Direction: Find every line in the records below that holds the word "script", and copy it out.
####################
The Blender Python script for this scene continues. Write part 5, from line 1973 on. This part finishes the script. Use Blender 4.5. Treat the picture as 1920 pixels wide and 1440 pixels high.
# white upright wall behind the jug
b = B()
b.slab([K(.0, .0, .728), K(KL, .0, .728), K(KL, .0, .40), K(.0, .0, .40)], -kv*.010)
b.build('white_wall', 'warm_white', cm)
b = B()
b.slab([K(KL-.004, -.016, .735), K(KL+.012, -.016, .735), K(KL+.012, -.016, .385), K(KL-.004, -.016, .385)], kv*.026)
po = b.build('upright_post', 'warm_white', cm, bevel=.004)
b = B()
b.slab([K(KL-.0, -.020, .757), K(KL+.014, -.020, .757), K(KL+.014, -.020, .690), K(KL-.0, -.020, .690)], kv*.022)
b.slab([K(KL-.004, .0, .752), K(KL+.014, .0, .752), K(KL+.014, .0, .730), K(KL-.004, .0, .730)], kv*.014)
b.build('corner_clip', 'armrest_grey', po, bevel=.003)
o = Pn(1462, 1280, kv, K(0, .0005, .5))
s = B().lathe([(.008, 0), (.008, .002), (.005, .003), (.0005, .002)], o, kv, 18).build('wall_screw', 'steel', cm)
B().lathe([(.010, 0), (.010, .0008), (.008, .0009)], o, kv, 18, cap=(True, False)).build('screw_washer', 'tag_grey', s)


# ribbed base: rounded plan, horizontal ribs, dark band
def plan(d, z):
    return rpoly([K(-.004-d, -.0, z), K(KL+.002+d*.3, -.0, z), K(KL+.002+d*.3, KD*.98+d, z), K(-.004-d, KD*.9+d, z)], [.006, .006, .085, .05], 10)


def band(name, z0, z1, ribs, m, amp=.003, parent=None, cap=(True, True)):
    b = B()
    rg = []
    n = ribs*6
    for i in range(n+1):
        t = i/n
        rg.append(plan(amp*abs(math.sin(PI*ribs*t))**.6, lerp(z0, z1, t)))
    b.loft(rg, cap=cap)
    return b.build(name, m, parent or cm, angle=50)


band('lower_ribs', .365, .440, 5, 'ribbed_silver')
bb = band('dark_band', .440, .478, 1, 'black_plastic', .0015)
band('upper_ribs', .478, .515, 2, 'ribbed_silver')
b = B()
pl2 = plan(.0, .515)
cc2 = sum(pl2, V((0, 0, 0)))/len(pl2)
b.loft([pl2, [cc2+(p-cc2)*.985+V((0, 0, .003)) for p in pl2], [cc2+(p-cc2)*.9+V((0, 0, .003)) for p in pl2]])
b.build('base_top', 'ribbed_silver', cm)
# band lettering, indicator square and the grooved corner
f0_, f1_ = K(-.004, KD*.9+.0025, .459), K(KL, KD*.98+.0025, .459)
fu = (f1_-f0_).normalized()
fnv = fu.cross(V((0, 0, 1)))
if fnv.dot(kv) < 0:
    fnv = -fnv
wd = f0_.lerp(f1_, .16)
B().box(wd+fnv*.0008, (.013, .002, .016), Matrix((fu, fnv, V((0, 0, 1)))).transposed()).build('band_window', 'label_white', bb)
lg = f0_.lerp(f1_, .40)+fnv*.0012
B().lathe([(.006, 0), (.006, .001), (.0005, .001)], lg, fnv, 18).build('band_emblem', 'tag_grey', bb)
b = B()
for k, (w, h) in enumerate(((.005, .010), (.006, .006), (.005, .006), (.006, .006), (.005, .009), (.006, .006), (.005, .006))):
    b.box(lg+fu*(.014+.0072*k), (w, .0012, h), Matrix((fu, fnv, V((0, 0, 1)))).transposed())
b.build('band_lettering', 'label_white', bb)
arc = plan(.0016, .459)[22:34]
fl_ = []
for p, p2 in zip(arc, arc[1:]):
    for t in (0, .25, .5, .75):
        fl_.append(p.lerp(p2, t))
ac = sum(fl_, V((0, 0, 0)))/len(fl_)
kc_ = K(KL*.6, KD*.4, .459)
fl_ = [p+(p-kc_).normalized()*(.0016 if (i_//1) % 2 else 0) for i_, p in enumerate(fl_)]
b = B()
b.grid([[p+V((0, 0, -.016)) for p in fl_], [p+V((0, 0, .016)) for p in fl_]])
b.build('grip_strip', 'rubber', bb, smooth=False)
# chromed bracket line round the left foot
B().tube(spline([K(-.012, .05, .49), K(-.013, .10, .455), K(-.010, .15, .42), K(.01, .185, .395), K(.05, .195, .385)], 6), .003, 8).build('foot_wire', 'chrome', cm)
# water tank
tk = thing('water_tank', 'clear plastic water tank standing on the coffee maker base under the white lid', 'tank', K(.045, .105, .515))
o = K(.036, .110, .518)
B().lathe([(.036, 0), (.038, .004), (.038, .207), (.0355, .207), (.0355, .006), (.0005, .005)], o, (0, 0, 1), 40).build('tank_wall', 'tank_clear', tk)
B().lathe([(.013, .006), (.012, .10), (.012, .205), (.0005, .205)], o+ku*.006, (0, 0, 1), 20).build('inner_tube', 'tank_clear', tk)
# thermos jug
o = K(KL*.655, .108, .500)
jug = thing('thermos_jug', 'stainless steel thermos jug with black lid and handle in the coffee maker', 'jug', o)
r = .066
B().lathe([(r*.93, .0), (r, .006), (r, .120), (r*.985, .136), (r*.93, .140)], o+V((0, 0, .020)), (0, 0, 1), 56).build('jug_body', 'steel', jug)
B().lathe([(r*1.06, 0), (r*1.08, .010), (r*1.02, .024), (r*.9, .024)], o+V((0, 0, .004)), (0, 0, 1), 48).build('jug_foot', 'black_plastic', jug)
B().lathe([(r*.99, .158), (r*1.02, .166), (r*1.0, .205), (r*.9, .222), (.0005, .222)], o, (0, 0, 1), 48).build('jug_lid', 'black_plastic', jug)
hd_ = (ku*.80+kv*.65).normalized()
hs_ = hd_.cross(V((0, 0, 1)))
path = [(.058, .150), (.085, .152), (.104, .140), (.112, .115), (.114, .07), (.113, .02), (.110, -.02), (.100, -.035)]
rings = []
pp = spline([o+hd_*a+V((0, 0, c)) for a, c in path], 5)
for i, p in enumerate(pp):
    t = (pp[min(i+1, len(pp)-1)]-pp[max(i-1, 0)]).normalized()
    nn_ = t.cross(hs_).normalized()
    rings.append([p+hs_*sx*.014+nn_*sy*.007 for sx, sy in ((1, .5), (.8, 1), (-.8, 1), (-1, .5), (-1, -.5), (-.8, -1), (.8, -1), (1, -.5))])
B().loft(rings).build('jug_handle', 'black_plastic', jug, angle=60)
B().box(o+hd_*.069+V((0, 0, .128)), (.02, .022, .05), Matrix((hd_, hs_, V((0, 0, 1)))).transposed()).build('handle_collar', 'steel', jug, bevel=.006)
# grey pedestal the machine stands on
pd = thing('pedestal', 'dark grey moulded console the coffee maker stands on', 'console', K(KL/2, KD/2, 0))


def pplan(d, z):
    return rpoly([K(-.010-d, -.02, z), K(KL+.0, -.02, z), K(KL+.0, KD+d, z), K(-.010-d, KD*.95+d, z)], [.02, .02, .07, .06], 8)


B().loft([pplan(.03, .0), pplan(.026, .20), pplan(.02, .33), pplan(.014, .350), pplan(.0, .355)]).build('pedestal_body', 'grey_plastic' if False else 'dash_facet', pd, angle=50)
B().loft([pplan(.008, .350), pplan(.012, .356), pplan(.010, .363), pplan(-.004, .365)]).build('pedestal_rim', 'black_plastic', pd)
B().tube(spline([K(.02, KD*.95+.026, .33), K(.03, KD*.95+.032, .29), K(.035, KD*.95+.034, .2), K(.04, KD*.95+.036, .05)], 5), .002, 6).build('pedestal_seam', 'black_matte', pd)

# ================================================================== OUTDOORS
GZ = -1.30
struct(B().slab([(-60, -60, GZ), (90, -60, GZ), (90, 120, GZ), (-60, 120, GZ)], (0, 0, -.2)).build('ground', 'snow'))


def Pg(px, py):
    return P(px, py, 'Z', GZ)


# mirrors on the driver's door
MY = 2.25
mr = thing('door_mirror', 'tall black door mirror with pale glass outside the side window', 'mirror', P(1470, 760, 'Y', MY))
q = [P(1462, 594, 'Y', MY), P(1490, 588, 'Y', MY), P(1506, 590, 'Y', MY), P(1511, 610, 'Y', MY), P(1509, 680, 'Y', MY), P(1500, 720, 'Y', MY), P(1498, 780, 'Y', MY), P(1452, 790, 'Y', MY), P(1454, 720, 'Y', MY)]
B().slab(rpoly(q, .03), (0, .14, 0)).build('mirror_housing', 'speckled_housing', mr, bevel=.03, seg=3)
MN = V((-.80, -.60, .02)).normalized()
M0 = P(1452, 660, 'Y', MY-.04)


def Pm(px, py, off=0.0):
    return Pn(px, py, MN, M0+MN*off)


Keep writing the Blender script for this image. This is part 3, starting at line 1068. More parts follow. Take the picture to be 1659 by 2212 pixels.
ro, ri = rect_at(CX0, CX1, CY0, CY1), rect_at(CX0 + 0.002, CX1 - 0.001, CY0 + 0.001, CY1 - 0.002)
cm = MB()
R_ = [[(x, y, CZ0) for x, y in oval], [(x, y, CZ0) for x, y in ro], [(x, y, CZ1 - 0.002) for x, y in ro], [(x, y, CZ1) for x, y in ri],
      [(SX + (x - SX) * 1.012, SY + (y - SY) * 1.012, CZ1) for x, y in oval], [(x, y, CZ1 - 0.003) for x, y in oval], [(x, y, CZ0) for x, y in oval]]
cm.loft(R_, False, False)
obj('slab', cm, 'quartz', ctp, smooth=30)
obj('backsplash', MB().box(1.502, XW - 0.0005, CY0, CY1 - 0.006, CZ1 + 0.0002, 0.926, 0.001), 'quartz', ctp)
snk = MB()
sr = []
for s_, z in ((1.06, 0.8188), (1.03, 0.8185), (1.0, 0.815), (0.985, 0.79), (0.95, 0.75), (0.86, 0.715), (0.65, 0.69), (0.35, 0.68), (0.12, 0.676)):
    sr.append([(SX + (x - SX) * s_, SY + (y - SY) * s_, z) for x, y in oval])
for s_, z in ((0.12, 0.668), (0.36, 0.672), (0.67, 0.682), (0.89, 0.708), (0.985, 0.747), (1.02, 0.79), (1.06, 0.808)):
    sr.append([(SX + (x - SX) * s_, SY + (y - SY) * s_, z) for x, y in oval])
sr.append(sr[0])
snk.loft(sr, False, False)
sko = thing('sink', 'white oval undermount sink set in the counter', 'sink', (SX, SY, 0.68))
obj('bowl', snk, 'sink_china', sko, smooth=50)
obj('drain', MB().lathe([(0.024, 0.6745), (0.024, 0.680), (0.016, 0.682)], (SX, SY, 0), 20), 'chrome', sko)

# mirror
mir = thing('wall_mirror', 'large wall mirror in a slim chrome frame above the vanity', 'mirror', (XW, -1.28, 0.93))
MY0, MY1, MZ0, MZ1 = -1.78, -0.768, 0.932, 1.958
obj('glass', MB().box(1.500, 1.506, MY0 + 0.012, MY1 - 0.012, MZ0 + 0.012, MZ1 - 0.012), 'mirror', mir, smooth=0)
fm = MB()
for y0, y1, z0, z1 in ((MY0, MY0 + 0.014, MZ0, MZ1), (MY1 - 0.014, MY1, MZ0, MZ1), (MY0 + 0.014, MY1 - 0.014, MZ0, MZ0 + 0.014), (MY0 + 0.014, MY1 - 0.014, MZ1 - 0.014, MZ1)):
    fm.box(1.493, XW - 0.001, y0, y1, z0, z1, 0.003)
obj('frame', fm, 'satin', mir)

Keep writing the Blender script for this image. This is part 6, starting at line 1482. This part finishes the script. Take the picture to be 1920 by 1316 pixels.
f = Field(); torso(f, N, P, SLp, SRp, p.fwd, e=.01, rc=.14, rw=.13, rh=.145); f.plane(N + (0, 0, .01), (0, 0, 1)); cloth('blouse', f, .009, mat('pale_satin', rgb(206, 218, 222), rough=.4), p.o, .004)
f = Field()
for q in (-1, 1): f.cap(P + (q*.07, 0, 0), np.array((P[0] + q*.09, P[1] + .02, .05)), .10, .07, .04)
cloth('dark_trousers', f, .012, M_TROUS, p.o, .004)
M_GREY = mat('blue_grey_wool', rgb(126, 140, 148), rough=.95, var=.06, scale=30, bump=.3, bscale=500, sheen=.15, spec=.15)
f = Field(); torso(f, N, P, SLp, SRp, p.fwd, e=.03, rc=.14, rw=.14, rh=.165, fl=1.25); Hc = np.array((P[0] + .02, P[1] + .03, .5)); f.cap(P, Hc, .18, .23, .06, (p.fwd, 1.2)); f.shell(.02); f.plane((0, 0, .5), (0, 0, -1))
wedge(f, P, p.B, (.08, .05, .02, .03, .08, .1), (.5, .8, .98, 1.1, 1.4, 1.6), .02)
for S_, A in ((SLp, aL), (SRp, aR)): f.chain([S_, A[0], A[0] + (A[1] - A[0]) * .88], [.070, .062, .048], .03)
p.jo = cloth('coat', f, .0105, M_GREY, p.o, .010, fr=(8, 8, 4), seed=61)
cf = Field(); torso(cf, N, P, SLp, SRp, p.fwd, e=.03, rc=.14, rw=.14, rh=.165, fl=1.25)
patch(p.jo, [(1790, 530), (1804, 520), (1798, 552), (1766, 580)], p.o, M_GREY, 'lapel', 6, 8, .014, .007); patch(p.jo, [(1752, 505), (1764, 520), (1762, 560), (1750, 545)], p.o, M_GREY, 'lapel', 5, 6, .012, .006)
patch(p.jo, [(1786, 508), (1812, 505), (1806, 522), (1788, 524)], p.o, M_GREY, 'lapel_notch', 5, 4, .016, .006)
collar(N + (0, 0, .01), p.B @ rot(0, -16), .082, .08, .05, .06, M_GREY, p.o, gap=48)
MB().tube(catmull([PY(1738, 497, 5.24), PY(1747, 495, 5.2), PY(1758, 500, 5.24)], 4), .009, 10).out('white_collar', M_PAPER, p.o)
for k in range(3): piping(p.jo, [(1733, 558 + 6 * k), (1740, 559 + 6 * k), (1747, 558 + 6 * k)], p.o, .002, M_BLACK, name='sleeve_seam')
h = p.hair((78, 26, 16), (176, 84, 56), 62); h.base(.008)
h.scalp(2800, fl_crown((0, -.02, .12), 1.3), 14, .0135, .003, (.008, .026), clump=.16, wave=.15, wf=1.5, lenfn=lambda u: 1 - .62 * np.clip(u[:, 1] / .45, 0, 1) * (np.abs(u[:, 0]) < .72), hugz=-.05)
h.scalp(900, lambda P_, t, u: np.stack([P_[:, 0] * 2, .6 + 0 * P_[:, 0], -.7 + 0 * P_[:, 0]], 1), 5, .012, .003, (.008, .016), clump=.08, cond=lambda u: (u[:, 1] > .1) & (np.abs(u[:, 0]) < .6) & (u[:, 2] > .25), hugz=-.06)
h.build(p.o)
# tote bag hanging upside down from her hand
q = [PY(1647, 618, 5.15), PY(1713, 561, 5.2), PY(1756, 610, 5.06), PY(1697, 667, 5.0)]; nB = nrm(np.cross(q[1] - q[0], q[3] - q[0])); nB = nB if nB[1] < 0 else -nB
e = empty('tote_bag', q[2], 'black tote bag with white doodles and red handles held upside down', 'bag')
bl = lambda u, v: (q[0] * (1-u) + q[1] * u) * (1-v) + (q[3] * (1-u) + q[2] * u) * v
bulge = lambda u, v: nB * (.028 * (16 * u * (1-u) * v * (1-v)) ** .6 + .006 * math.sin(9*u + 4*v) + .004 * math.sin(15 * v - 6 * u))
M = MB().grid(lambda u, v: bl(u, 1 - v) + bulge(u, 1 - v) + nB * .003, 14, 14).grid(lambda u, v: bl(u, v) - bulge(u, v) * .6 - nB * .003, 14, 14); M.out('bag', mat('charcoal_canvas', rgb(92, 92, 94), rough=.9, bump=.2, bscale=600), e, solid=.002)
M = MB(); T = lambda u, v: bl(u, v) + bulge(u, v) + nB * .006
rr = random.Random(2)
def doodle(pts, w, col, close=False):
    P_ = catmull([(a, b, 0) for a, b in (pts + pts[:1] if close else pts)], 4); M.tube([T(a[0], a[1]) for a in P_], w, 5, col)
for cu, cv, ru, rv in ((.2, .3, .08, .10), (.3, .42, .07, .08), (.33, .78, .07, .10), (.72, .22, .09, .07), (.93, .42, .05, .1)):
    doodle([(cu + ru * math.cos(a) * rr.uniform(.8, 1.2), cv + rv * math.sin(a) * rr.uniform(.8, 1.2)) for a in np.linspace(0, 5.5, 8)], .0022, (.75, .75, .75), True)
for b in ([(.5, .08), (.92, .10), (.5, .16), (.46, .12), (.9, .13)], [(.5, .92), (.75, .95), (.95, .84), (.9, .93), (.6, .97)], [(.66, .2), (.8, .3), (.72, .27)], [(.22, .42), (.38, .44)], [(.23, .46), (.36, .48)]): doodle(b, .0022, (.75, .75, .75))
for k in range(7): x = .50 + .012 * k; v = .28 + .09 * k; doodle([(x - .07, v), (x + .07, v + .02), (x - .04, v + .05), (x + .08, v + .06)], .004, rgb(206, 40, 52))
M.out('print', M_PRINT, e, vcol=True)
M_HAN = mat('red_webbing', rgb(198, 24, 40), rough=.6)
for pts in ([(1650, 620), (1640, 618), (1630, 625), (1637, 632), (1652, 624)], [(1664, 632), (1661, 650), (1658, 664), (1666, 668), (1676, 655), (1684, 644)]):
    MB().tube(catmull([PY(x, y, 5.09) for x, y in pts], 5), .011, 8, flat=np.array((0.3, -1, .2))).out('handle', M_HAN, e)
####################
Solution to this task:
The Blender Python script for this scene continues. Write part 5, from line 1973 on. This part finishes the script. Use Blender 4.5. Treat the picture as 1920 pixels wide and 1440 pixels high.
Keep writing the Blender script for this image. This is part 3, starting at line 1068. More parts follow. Take the picture to be 1659 by 2212 pixels.
Keep writing the Blender script for this image. This is part 6, starting at line 1482. This part finishes the script. Take the picture to be 1920 by 1316 pixels.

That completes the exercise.